Ni los hermanos Montgolfier pudieron soñarlo mejor. El ascenso de un Globo, paseando en lo más alto y recibiendo los elogios de propios y ajenos desvelaba a aquel dúo de hermanos, que logró su cometido en 1783, en la ciudad de Versalles. Desde entonces, las hazañas de aerostáticos cruzando este bendito cielo celeste no dejan de impresionar.
Sino, pregunten en Las Heras por ese Globo rojo y blanco, o blanco y rojo, que se elevó el pasado domingo hasta límites insospechados para besarle la mejilla a una luna salteña y contarle al país (¿Y por qué no al mundo?) que desde Mendoza salió uno de los cuatro mejores equipos del Torneo Federal B que pasó. Ahora, la leyenda se agigantará sobre ese estadio de calle Olascoaga, donde el ritual se repitió invariablemente durante cinco meses. Banderas, pasión, nostalgias de un gran campeón y un eterno romance que nace desde el corazón de una popular pintada de esfuerzo y coraje para seguir siendo vida.
Quiso el destino que el grupo fuera conformado con Mauricio Magistretti a la cabeza, DT que renunció cuando apenas transcurrían algunas fechas por cuestiones personales. Y llegaron Daniel Giménez y Gonzalo Torres, dos que potenciaron a los Luceros; los que pulieron esas versiones apagadas, en el inicio, de Martín y Aguilar; los que entendieron que había que sostener la confianza en manos de Agüero, hombre decisivo cuando las papas quemaron y había que sacar la olla del fuego.

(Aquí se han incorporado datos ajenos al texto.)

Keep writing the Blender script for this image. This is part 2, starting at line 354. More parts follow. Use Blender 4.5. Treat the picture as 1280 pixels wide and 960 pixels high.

Y explotaron hasta el hartazgo las enormes condiciones futbolísticas de Fernando Pistone, un reloj en la media cancha. Si hasta se dieron el lujo de prescindir de ese enorme jugador que es Fernando Cámara en las finales. Fueron el faro de un grupo que amagó con encallar. Lo lideraron a través de 18 estaciones diferentes pero similares. En todas hubo que transpirar. Porque Huracán Las Heras es eso, él, ella y vos, que salen cada día a ganarse el mango como cualquiera. Sin tregua. “De lunes a sábado; porque el domingo, el domingo se alienta sin condiciones”, me dice un adolescente de unos 20 años, vestido con los colores, camino de esa cita que el pueblo tiene con el plantel que viene de la gloria en busca de amor. Se grita hasta la afonía y se empuja como uno más desde el límite del campo.
Ahí lo podés ver al Torito Lucero, recibido de Toro y en el cielo de deidades paganas que tiene ese club con tan rica historia futbolera. De arriba y de abajo; de penal o de cabeza, pero siempre mirando al arco rival, con la confianza de quien sabe que la presa no tardará en llegar. Y aparece Adolfo Tallura en el podio de los mejores.
El defensor se perdió la definición por una ingenuidad en la ida, pero merece el reconocimiento. Juega feliz, casi sonriendo, aunque venga de frente y a la carrera un búfalo enfurecido. Él le pondrá el cuerpo, porque creyó siempre en el proyecto que lidera desde el otro lado del alambrado Rafael Giardini. Como también lo creyó Franco Agüero cuando recibió el llamado para cuidar los tres palos lasherinos. La cara, el cuerpo, las manos (y un poco más) fueron los ladrillos con que construyó el muro frente al arco.
Y hubo más, porque todos aportaron. Diego Pereyra y Jorge Olmedo por las bandas; Marcos Barrera, recibido de abuelo en esto de ganar y ganar; Matías Guerra, el diamante que la dupla técnica recuperó para distinguir el juego del equipo; Maximiliano Herrera, que llegó para el tramo final y convirtió un gol en cada final.
Todos se ganaron el lugar en el póster del niño que juega en la platea mientras dentro la redonda corre de forma oficial. Portan la 10, la 5 y la 7. No importa el nombre, solo importa ser como uno de ellos. Héroe por horas, por un día, o quizás, porque Las Heras tiene el privilegio de la memoria; para toda la vida.